И при этом удивительно, как легко Владимир находил общий язык с людьми самых разных возрастов и социальных уровней! Помню, однажды в воскресный день мы с ним возвращались со Столбов. Когда, налазавшись по скалам и устав за день, едва тащишься домой, то эти семь километров до города, хоть и под гору, кажутся ужасно долгими.
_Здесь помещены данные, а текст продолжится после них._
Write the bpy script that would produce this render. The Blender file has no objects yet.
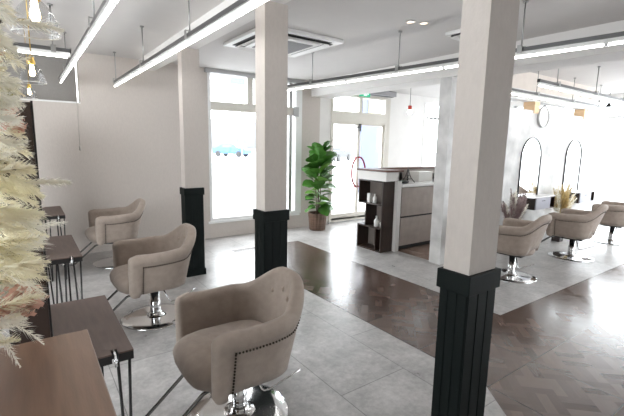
import bpy, bmesh, math, random
from mathutils import Vector, Matrix, Quaternion
random.seed(7)
sc = bpy.context.scene
COL = sc.collection
PI = math.pi

# ------------------------------------------------------------------ materials
MATS = {}
def nt(name):
    m = bpy.data.materials.new(name); m.use_nodes = True
    n = m.node_tree.nodes; l = m.node_tree.links
    return m, n, l, n['Principled BSDF']
def mat(name, col, rough=0.5, metal=0.0, bump=0.0, bscale=40, var=0.0, vscale=6, spec=0.5, stretch=(1,1,1), emit=None, estr=0, trans=0, coat=0, sheen=0, alpha=1):
    m, n, l, b = nt(name)
    b.inputs['Roughness'].default_value = rough
    b.inputs['Metallic'].default_value = metal
    b.inputs['Specular IOR Level'].default_value = spec
    b.inputs['Base Color'].default_value = (*col, 1)
    b.inputs['Transmission Weight'].default_value = trans
    b.inputs['Coat Weight'].default_value = coat
    b.inputs['Sheen Weight'].default_value = sheen
    b.inputs['Alpha'].default_value = alpha
    if emit:
        b.inputs['Emission Color'].default_value = (*emit, 1); b.inputs['Emission Strength'].default_value = estr
    tc = n.new('ShaderNodeTexCoord'); mp = n.new('ShaderNodeMapping'); mp.inputs['Scale'].default_value = stretch
    l.new(tc.outputs['Object'], mp.inputs['Vector'])
    if var > 0:
        nz = n.new('ShaderNodeTexNoise'); nz.inputs['Scale'].default_value = vscale; nz.inputs['Detail'].default_value = 5
        l.new(mp.outputs[0], nz.inputs['Vector'])
        cr = n.new('ShaderNodeMix'); cr.data_type = 'RGBA'
        cr.inputs[6].default_value = (*[max(0, c*(1-var)) for c in col], 1)
        cr.inputs[7].default_value = (*[min(1, c*(1+var)) for c in col], 1)
        mr = n.new('ShaderNodeMapRange'); mr.inputs[1].default_value = .3; mr.inputs[2].default_value = .7
        l.new(nz.outputs['Fac'], mr.inputs[0]); l.new(mr.outputs[0], cr.inputs[0]); l.new(cr.outputs[2], b.inputs['Base Color'])
    if bump > 0:
        nb = n.new('ShaderNodeTexNoise'); nb.inputs['Scale'].default_value = bscale; nb.inputs['Detail'].default_value = 3
        l.new(mp.outputs[0], nb.inputs['Vector'])
        bp = n.new('ShaderNodeBump'); bp.inputs['Strength'].default_value = bump; bp.inputs['Distance'].default_value = .01
        l.new(nb.outputs['Fac'], bp.inputs['Height']); l.new(bp.outputs[0], b.inputs['Normal'])
    MATS[name] = m
    return m

wallpaper = mat('linen_wallpaper', (.575,.525,.485), .8, bump=.15, bscale=120, var=.03, vscale=60, stretch=(1,1,.4))
white_wall = mat('white_plaster', (.78,.765,.745), .75, bump=.1, bscale=60, var=.02)
ceil_m = mat('white_ceiling', (.64,.622,.61), .8, bump=.08, bscale=80, var=.015)
beam_m = mat('beam_white', (.76,.745,.73), .8, bump=.08, bscale=80, var=.015)
concrete = mat('concrete_wallpaper', (.66,.655,.645), .7, bump=.15, bscale=30, var=.2, vscale=4)
recess_m = mat('grey_blind_fabric', (.30,.285,.27), .8, bump=.2, bscale=120, var=.03, vscale=40)
green_m = mat('dark_green_paint', (.0045,.0075,.007), .55, bump=.03, bscale=30, var=.06, spec=.14)
frame_beige = mat('beige_window_frame', (.66,.63,.57), .5, var=.02)
frame_white = mat('white_window_frame', (.80,.80,.79), .45, var=.02)
frame_grey = mat('grey_aluminium', (.42,.42,.42), .4, .3, var=.03)
fabric = mat('taupe_fabric', (.36,.295,.25), .85, bump=.35, bscale=260, var=.09, vscale=22, sheen=.15)
fabric_in = fabric
stud_m = mat('dark_nailhead', (.05,.035,.025), .35, .7)
button_m = mat('button_fabric', (.36,.29,.24), .6, var=.04)
chrome = mat('chrome', (.72,.72,.72), .12, 1.0, var=.04, vscale=3)
dchrome = mat('smoked_chrome', (.22,.22,.22), .2, 1.0, var=.04)
black_m = mat('black_metal', (.012,.011,.011), .4, var=.1)
black_pl = mat('black_plastic', (.02,.02,.02), .45, var=.1)
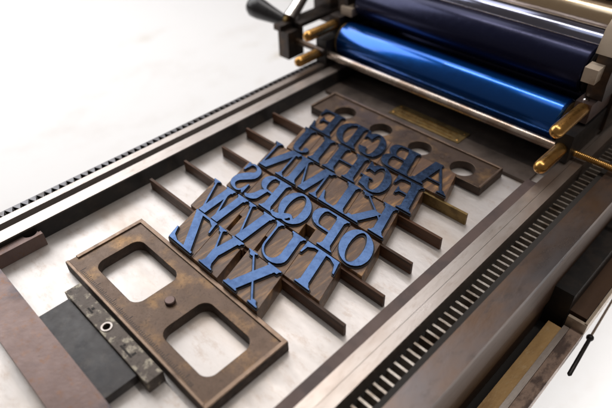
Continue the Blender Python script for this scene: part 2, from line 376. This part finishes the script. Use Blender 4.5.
tag(shape('notched_block', [[(-55.85,5.25),(-54.65,5.25),(-54.65,10.95),(-55.3,10.95),(-55.3,10.7)] + [(-55.85+.75*math.cos(math.radians(t)), 9.9+.8*math.sin(math.radians(t))) for t in range(70,-91,-16)]], 0.01, 1.8, M['steelbar'], None, bevel=0.06), 'narrow steel block with a round notch against the left bearer', 'metal block')
tag(boxes('side_slat', [(-19.8,-18.5,-13,57.2,0.01,1.95)], M['redbrown'], bevel=0.06), 'long flat brown-grey slat lying against the right side of the bed', 'slat')

# ------------------------------------------------------------------ spacing strips between the rows
strips = [(25.25,-54.6,-21.35,'between the W row and the Z row','strip',1.6),
          (30.62,-54.7,-20.9,'between the S row and the W row','strip',1.58),
          (36.15,-53.6,-21.6,'between the N row and the S row','strip',1.6),
          (41.42,-54.7,-21.5,'between the J row and the N row','strip',1.58),
          (46.85,-55.0,-40.0,'at the left between the E row and the J row','strip',1.6),
          (46.85,-39.9,-21.7,'at the right between the A row and the F row','brass_strip',1.6)]
for y, x0, x1, where, m, h in strips:
    o = boxes('spacing_strip', [(x0,x1,y-.17,y+.17,0.01,h)], M['strip'] if m == 'strip' else M['brass_dull'], bevel=0.03)
    o.name = 'spacing_strip'
    tag(o, ('dark brown spacing strip standing ' if m == 'strip' else 'brassy spacing strip standing ') + where, 'spacing strip', 'spacing strips between the rows of type')

# ------------------------------------------------------------------ letters: implicit outlines, traced, mirrored and slanted
T, Hh = .222, .054
GX = None
def poly(*pts):
    x, y = GX
    d = np.full(x.shape, 1e9); s = np.ones(x.shape)
    n = len(pts)
    for i in range(n):
        ax, ay = pts[i]; bx, by = pts[(i+1) % n]
        ex, ey = bx-ax, by-ay; wx, wy = x-ax, y-ay
        t = np.clip((wx*ex+wy*ey)/(ex*ex+ey*ey+1e-12), 0, 1)
        d = np.minimum(d, (wx-ex*t)**2+(wy-ey*t)**2)
        c1 = y >= ay; c2 = y < by; c3 = ex*wy > ey*wx
        flip = (c1 & c2 & c3) | (~c1 & ~c2 & ~c3)
        s = np.where(flip, -s, s)
    return s*np.sqrt(d)
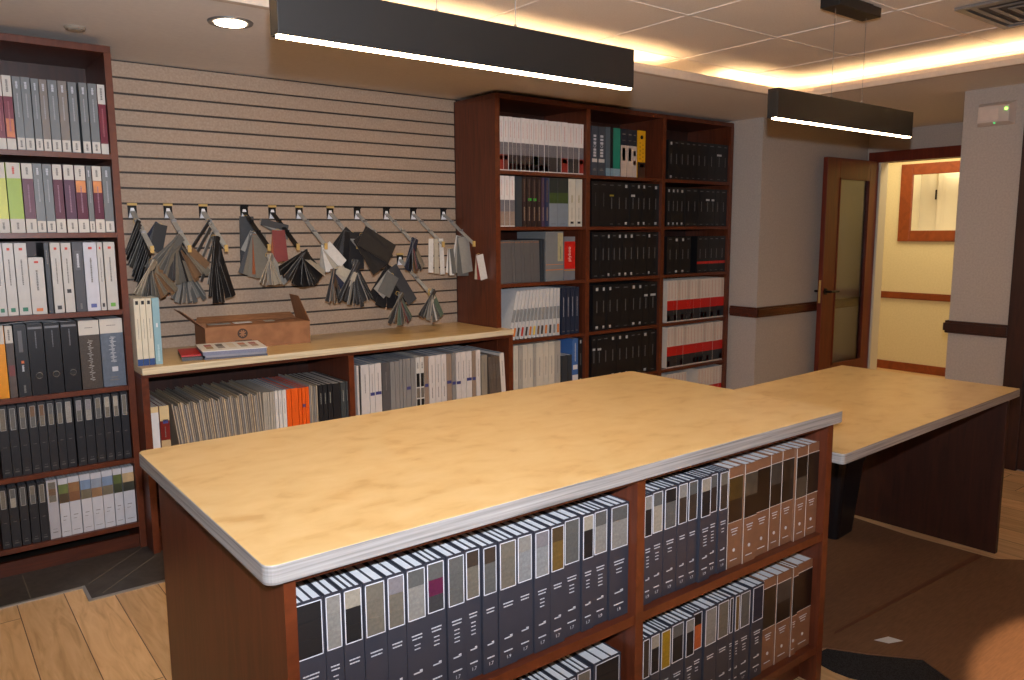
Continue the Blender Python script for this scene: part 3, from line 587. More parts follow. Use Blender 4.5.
# each kind: (object name, category, look phrase, depth, builder(r,w,h,d,opt))
def k_mar(r, w, h, d, o):
    shell(r, w, h, d, M(srgb(112, 24, 48), .3)); bandbox(r, 'top_label', w, h, .0, 1, .72, 1, OFFW); bandbox(r, 'base_label', w, h, .0, 1, 0, .15, OFFW)
    vtext(r, w, h, .78, .95, LETD); vtext(r, w, h, .25, .66, M(srgb(160, 90, 100), .5), wf=.2)
    if o == 'g': bandbox(r, 'picture', w, h, .08, .92, .17, .42, M(srgb(196, 110, 60), .35, 0, .4, 40))
def k_gry(r, w, h, d, o):
    shell(r, w, h, d, M(srgb(112, 116, 118) if o != 'w' else srgb(124, 116, 110), .35)); bandbox(r, 'base_label', w, h, .04, .96, 0.01, .17, OFFW)
    vtext(r, w, h, .04, .14, LETD); vtext(r, w, h, .45, .78, M(srgb(160, 162, 164), .5), wf=.16); vtext(r, w, h, .84, .94, LET)
def k_gry2(r, w, h, d, o):
    k_gry(r, w, h, d, o)
def k_lime(r, w, h, d, o):
    shell(r, w, h, d, M(srgb(150, 178, 30) if o != 'y' else srgb(196, 200, 60), .35)); bandbox(r, 'top_label', w, h, .03, .97, .78, 1, OFFW); bandbox(r, 'base_label', w, h, .0, 1, 0, .2, OFFW)
    vtext(r, w, h, .84, .95, LETR); vtext(r, w, h, .05, .15, LETD)
def k_pur(r, w, h, d, o):
    c = dict(v=(84, 48, 74)).get(o, (88, 22, 50)); shell(r, w, h, d, M(srgb(*c), .3)); bandbox(r, 'top_label', w, h, .02, .98, .78, 1, OFFW); bandbox(r, 'base_label', w, h, .0, 1, 0, .2, OFFW)
    vtext(r, w, h, .84, .95, LETD); vtext(r, w, h, .3, .7, M(srgb(150, 110, 130), .5), wf=.15); vtext(r, w, h, .05, .15, LETD)
    if o == 'g': bandbox(r, 'picture', w, h, .05, .95, .60, .775, M(srgb(216, 140, 84), .3, 0, .3, 40))  # orange glare painted on the glossy spine, nothing printed there
SQ = dict(g=(40, 120, 90), k=(50, 46, 48), K=(50, 46, 48), o=(220, 120, 50), b=(90, 100, 160), e=(110, 170, 70))
def k_wht(r, w, h, d, o):
    shell(r, w, h, d, M(srgb(196, 192, 186) if o != 'b' else srgb(206, 208, 218), .35 if o != 'b' else .2))
    zf = .28 if o == 'K' else .05; bandbox(r, 'colour_square', w, h, .28, .72, zf, zf+.055, M(srgb(*SQ[o]), .4))
    vtext(r, w, h, .42, .78, LETD, wf=.14); bandbox(r, 'logo', w, h, .38, .66, .90, .935, LETR)
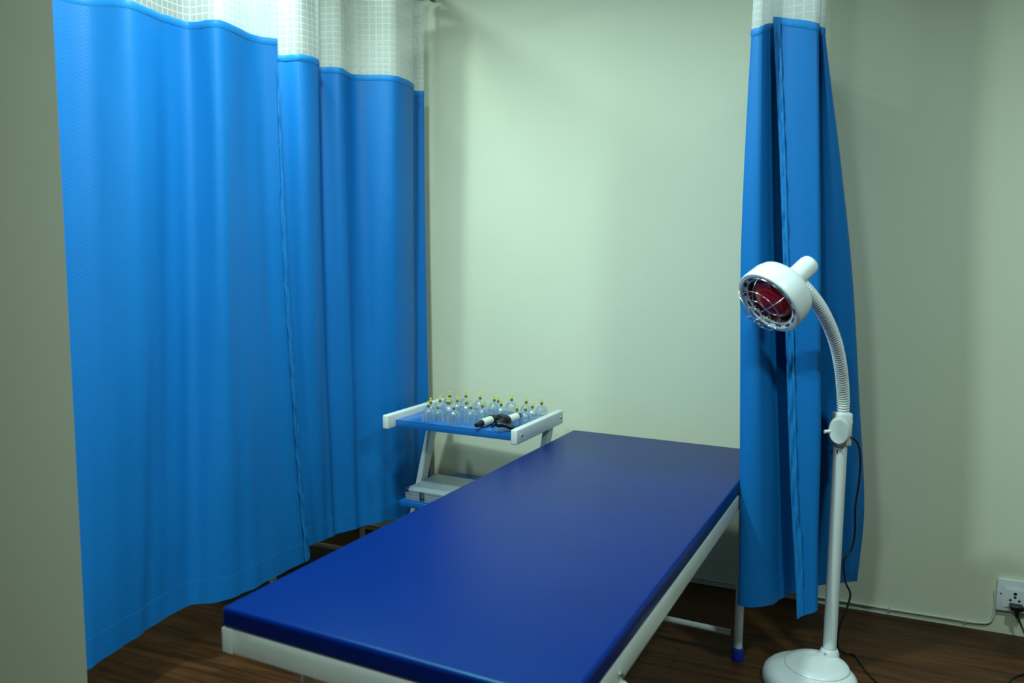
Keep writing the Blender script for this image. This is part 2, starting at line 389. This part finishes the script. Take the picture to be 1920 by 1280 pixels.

А тут ещё конец марта, яркий, солнечный весенний день — снег на дороге раскис, ноги в нём скользят, вязнут по щиколотку, обувь промокла… Догоняем группу молодёжи человек из десяти, парней и девушек — похоже, студентов; они тоже еле тащатся, устало переставляя ноги, и двое из них лениво спорят о каком-то сложном лазе на какой-то Столб (подробности мной уже забыты), а остальные молча слушают. Владимир, краем уха услышав суть спора, тотчас же вклинился в него, объяснил спорящим, что оба неправы, и стал рассказывать историю покорения лаза, называя даты и столбистские клички тех, кто этот лаз открыл и кто этим лазом проходил. Причём держался он с таким апломбом и уверенностью и говорил настолько убедительно, сразу оказавшись в самом центре этой толпы, что кто-то из молодых людей не преминул спросить не без уважения: «Скажите, вы профессор?» — и он со скромным достоинством ответил: «Да, ты угадал, я профессор!» Видимо, профессорскую стать в нём, по студенческим понятиям, дополняли очки, окладистая борода и солидная загорелая плешь на голове (при любой более-менее тёплой погоде он ходил с непокрытой головой, будучи твёрдо уверенным, что напрямую подпитывает свой мозг солнечной энергией). Молодёжь, окружив его ещё плотнее, тотчас закидала его вполне серьёзными вопросами, сначала относительно Столбов, и он прочёл им внушительную лекцию обо всём, что знал о Столбах — а знал он немало; потом разговор перешёл на иные темы, и о чём бы он ни говорил, его слушали, я бы сказал, с почтением. А когда впереди показались строения конечной автобусной остановки — девушки как существа более эмоциональные с удивлением и не без разочарования воскликнули: «Вон уже и остановка! Как быстро мы пришли!»